$X_1,\cdots,X_5$ is a random sample, $\sim N(0,1)$. Let $T=\sum\limits_{i=1}^5 (X_i-\bar{X})^2$. Find $E(T^2\bar{X}^2)$
My attempt:
$X_i$'s are independent, so $T$ and $\bar{X}$ are independent, so $T^2$ and $\bar{X}^2$ are independent.
$\therefore E(T^2\bar{X}^2)=E(T^2)E(\bar{X}^2)$
Now, $E(\bar{X}^2)=V(\bar{X})+E^2(\bar{X})=V(\bar{X})=\frac15$
How do I find $E(T^2)$?
That is not a valid argument at all.
It is true that $T$ and $\overline X$ are independent, but you need to give a valid proof of that. You have \begin{align} & \overline X = \frac{X_1+X_2+X_3+X_4+X_5} 5 \\[10pt] \text{and } & T^2 = (X_1-\overline X)^2 + (X_2-\overline X)^2 + (X_3-\overline X)^2 \\ & {} \qquad\qquad {} + (X_4-\overline X)^2 + (X_5-\overline X)^2 \end{align} Since $\overline X$ and $T^2$ are both defined using the same quintuple, it is hardly obvious that they are independent.
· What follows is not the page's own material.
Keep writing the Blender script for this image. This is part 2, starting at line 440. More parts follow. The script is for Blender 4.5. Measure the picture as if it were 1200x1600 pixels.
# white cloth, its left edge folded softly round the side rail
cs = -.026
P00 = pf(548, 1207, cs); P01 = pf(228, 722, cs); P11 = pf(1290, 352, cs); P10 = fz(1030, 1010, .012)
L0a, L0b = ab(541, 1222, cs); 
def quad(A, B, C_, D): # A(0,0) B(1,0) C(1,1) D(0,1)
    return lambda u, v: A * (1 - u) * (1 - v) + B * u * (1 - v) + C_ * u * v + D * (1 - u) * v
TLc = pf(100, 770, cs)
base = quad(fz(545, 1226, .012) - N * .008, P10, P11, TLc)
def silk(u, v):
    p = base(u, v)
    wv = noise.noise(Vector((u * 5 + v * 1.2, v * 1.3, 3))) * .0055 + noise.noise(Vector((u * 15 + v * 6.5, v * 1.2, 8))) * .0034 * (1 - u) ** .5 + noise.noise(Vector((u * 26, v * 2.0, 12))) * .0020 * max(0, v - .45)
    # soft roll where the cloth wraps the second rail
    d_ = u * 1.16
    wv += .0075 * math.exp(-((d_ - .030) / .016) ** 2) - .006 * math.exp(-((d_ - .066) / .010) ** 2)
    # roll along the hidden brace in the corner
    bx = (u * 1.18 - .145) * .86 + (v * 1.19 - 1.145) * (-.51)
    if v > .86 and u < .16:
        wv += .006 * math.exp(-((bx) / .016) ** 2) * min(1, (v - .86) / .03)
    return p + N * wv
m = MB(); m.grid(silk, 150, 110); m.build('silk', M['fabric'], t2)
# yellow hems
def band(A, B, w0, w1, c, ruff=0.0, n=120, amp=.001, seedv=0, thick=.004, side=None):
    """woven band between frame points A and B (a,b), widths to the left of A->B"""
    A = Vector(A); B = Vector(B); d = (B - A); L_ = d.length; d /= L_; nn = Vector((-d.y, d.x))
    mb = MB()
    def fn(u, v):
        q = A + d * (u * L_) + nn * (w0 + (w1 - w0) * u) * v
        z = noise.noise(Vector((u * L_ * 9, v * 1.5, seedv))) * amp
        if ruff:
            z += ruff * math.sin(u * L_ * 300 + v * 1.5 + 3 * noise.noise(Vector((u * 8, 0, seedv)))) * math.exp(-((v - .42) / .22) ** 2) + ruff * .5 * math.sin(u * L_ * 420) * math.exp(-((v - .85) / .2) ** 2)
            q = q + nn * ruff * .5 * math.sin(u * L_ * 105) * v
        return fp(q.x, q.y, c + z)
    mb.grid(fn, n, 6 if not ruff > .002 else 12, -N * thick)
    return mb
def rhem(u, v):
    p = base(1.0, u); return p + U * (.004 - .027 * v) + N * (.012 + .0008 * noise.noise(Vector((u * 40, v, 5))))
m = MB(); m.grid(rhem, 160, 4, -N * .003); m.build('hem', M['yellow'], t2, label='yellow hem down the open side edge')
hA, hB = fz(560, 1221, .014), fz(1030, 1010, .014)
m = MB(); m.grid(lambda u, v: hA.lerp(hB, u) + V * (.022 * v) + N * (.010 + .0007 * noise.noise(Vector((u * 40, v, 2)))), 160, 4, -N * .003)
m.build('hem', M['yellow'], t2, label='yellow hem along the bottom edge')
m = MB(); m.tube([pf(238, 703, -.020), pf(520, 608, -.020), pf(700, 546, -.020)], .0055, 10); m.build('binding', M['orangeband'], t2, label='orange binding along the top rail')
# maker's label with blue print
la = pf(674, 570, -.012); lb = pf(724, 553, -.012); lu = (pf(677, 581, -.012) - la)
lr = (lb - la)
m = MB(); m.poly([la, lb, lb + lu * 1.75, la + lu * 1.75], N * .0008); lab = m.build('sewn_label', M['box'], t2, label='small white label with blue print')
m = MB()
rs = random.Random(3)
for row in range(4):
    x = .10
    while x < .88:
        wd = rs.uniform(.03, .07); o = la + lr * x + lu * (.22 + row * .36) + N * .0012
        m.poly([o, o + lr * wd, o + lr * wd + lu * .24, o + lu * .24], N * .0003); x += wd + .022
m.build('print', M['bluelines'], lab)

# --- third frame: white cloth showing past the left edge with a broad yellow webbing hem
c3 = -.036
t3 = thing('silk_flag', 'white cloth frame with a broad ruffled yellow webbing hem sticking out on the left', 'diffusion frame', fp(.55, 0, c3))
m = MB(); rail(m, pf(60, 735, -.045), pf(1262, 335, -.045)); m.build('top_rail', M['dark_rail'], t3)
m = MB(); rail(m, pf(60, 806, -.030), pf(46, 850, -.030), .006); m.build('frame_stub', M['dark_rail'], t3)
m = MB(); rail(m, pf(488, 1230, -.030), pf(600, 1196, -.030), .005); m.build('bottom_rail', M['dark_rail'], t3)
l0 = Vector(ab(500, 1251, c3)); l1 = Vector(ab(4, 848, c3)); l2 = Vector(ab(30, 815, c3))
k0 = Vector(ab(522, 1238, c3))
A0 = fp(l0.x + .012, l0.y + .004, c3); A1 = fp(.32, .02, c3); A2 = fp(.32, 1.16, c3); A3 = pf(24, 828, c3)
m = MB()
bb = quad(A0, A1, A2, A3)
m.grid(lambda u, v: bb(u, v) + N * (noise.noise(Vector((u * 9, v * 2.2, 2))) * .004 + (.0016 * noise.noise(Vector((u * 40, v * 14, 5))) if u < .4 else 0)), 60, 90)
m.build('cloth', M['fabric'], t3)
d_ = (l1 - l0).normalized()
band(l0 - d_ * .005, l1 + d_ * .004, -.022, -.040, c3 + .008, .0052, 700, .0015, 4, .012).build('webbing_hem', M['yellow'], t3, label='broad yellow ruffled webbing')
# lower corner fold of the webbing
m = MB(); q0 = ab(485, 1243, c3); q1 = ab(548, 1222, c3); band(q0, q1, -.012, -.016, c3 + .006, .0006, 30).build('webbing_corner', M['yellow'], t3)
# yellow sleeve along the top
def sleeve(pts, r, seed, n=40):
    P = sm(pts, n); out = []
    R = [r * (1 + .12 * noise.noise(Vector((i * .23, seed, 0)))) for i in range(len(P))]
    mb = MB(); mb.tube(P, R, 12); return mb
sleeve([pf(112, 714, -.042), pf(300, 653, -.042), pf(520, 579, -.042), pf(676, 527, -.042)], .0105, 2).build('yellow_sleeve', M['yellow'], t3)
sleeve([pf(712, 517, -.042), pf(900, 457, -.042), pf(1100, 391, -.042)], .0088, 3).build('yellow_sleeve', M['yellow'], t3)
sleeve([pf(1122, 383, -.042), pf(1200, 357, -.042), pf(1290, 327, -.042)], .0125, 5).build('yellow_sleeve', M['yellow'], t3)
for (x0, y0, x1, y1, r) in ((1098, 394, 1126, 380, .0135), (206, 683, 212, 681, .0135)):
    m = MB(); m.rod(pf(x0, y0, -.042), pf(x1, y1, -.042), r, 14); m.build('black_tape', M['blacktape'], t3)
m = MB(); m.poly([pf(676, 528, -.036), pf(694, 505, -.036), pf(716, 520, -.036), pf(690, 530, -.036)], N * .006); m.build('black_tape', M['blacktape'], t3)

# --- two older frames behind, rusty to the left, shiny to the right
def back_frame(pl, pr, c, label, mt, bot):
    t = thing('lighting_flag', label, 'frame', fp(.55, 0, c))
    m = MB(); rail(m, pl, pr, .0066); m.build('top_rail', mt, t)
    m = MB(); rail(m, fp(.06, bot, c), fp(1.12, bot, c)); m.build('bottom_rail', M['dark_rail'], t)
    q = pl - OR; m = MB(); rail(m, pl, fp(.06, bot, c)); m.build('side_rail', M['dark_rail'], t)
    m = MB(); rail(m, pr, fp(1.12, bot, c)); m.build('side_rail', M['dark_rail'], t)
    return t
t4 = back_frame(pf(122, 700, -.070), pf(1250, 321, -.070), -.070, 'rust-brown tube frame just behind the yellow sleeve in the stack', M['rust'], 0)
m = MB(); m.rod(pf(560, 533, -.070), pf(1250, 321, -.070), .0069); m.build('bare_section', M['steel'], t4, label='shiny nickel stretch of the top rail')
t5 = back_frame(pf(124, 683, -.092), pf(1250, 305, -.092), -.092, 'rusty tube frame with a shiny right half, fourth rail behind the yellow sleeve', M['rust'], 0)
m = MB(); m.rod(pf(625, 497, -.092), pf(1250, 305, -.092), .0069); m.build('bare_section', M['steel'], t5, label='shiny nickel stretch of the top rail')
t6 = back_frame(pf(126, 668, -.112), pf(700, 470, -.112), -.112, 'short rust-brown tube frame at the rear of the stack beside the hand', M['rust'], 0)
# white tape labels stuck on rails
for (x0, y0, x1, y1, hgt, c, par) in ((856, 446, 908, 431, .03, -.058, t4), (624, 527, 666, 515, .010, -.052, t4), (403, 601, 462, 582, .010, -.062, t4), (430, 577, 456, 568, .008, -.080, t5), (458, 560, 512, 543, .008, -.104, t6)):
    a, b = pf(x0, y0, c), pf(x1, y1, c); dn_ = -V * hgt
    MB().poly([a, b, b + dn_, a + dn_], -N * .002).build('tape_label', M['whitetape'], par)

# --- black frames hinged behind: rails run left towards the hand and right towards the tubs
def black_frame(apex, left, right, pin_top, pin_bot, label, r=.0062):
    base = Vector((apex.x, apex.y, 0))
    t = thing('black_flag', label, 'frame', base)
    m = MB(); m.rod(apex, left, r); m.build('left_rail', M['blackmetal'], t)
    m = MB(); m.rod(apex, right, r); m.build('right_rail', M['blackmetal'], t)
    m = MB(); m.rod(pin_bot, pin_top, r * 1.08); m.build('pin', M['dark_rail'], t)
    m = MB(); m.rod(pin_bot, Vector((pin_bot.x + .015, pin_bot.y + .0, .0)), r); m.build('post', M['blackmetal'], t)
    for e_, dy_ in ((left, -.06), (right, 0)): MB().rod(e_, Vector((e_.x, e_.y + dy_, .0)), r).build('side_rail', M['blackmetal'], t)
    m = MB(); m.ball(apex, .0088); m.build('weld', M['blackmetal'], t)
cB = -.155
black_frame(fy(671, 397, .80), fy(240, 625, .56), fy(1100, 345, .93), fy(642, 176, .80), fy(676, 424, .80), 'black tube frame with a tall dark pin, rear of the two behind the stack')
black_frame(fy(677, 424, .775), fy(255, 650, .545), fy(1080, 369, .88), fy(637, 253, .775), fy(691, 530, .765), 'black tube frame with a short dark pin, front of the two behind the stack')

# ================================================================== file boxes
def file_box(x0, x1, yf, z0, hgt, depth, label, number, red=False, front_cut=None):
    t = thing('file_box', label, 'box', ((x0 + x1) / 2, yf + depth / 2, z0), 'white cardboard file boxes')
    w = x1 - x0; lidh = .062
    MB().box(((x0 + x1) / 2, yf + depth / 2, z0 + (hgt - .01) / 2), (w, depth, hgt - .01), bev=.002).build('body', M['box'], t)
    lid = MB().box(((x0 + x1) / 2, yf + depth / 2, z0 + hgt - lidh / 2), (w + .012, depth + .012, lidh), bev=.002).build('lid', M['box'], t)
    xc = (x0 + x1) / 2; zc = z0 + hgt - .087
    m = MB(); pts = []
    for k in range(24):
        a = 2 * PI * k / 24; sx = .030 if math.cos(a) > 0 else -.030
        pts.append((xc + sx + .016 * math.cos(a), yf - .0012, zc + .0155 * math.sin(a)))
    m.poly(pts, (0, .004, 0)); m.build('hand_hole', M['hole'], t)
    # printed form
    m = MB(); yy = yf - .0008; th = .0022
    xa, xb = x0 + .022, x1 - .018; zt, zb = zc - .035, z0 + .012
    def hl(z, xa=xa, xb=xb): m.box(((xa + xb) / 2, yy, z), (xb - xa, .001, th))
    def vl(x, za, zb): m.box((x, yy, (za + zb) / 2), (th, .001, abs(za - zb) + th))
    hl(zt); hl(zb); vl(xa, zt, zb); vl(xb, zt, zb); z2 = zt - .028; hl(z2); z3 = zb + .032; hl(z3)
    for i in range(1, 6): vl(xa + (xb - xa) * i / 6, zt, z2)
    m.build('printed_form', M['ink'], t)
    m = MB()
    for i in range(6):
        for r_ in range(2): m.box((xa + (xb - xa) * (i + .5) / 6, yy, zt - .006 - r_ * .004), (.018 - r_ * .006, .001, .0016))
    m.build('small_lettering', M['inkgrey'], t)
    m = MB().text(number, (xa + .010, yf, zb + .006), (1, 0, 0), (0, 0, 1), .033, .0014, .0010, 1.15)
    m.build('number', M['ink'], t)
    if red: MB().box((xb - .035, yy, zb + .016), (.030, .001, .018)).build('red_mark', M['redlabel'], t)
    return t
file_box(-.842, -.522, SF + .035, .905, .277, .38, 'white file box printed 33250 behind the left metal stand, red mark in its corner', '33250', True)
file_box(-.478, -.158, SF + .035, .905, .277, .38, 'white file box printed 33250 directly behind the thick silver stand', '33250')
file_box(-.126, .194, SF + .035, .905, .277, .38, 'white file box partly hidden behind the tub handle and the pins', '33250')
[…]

Now note that $$ \operatorname{cov}(\,\overline X, X_1-\overline X\,) = \frac 1 n - \frac 1 n =0. $$ That the covariance of two random variables is $0$ falls far short of proving that they are independent, but if $X_1,\ldots,X_n$ are i.i.d. normally distributed, then any two linear combinations \begin{align} & a_1 X_1 + \cdots + a_n X_n, \\ & b_1 X_1 + \cdots + b_n X_n, \end{align} are independent if their covariance is $0.$ You can use that to show that $$ \overline X \text{ and } \big(X_1-\overline X,\ldots, X_n-\overline X\big) $$ are independent, and consequently that $\overline X$ and $T^2$ are independent.
Next you have the question of $\operatorname E(T^2).$
Notice that \begin{align} & \operatorname{var}(X_1-\overline X) = \operatorname{var}(X_1) + \operatorname{var}(\,\overline X\,) - 2\operatorname{cov}(X_1,\overline X\,) \\[10pt] = {} & 1 + \frac 1 n - \frac 2 n = 1 - \frac 1 n. \end{align} Since $\operatorname E(X_1-\overline X\,)=0,$ we therefore have $$ \operatorname E\big( (X_1 - \overline X)^2 \big) = 1 - \frac 1 n = 1 - \frac 1 5. $$ Now add that up five times.